Uma coisa que você precisa colocar na cabeça para entender a cultura automotiva japonesa é que os padrões estéticos não são universais — eles variam não só de lugar para lugar, mas de pessoa para pessoa. O que acontece é que, aparentemente, no Japão as diferentes tribos não dão a mínima se todo o resto da sociedade achará seu carros, motos ou até caminhões ridículos. Na verdade, talvez eles até admitam que são meio ridículos. Mas eles não estão nem aí.
O Japão também é um país onde o espaço físico é um recurso cada vez mais escasso, e por isso dois tipos de carros são muito populares por lá: os kei cars, que seguem um estrito regulamento de tamanho e potência máximos para obter alguns privilégios especiais, como impostos mais baratos; e as minivans — veículos que juntam espaço, conforto e luxo no menor pacote possível sem parecer carros de brinquedo. Existem até kei cars que incorporam características de minivan, como interior modular, portas deslizantes e carroceria monovolume.
Além disso, ao contrário do que ocorre em países como os EUA, quando alguém compra uma minivan, não significa necessariamente que esta pessoa desistiu de se divertir e acelerar carros esportivos na vida — afinal, ainda estamos falando do país que produziu ícones com o Toyota Supra, o Skyline GT-R e o Honda NSX. Em vez disso, eles encaram uma minivan como uma opção inteligente e racional. Eles têm orgulho de suas minivans e, dessa forma, foi inevitável que, ao longo dos anos, a customização de vans se tornasse uma grande e forte subcultura.
Não é à toa que é principalmente no Japão que as fabricantes locais oferecem seus modelos mais luxuosos e equipados de minivans, dificilmente encontrados em outros cantos do mundo. A Honda tem uma linha completa, que vai da arrojada Stepwgn (assim mesmo, sem ‘o’) à pequena e simpática Vamos — essa azul arrastada da foto acima.
Foto: Mike Garrett/Speedhunters
A Subaru é famosa pela pequena Sambar, e a Toyota tem a grande e consagrada Hiace e a icônica Estima/Previa (acima) — uma das mais modernas e futuristas hoje em dia — cuja primeira geração tinha motor central-dianteiro e tração integral ou traseira.
Quantas minivans capazes de fazer drifting você conhece?
Enfim, o que estamos querendo dizer é que as vans e minivans são praticamente uma instituição no Japão e, como tudo por lá, é natural que exista uma rica subcultura em torno delas.

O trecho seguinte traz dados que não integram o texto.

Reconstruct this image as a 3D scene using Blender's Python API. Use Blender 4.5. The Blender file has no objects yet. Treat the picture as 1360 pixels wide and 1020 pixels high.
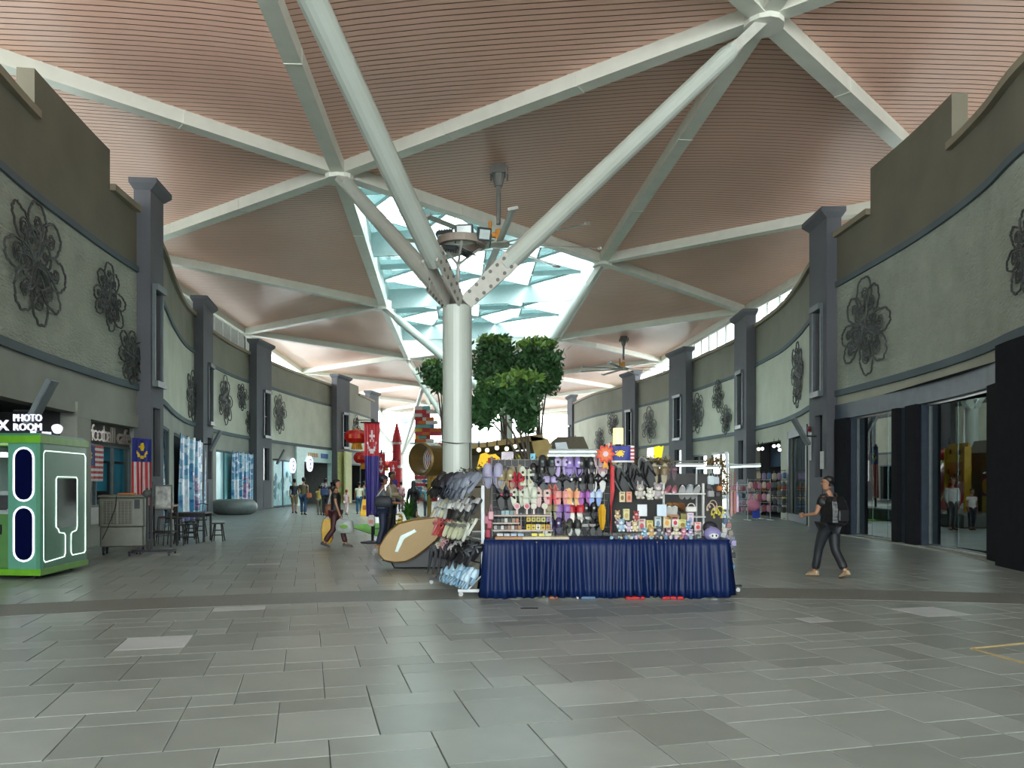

Talvez a mais famosa vertente da cena “vanística” japonesa sejam as vans bosozoku. Normalmente o termo é usado para fazer referência às gangues de motociclistas que colocavam penduricalhos em suas motos no fim dos anos 1980, e ficaram famosas por aprontar todo tipo de confusão — de corridas ilegais a confrontos violentos entre gangues rivais.
Contudo, a palavra bosozoku também pode se referir aos donos de vans que personalizam seus veículos de forma extrema, com bodykits que ultrapassam qualquer senso comum, cores mais do que berrantes, grafismos, luzes, rodas e sistemas de som super potentes.
Não se sabe ao certo a origem das vans bosozoku, mas é certo que em algum ponto da história, alguns motociclistas decidiram incorporar as modificações exageradas de suas motos às vans que dirigiam no dia à dia (ou talvez até usassem para transportar as motos). De qualquer forma, aparentemente todo o lado ruim da cultura bosozoku foi deixado de lado quando as vans entraram na brincadeira.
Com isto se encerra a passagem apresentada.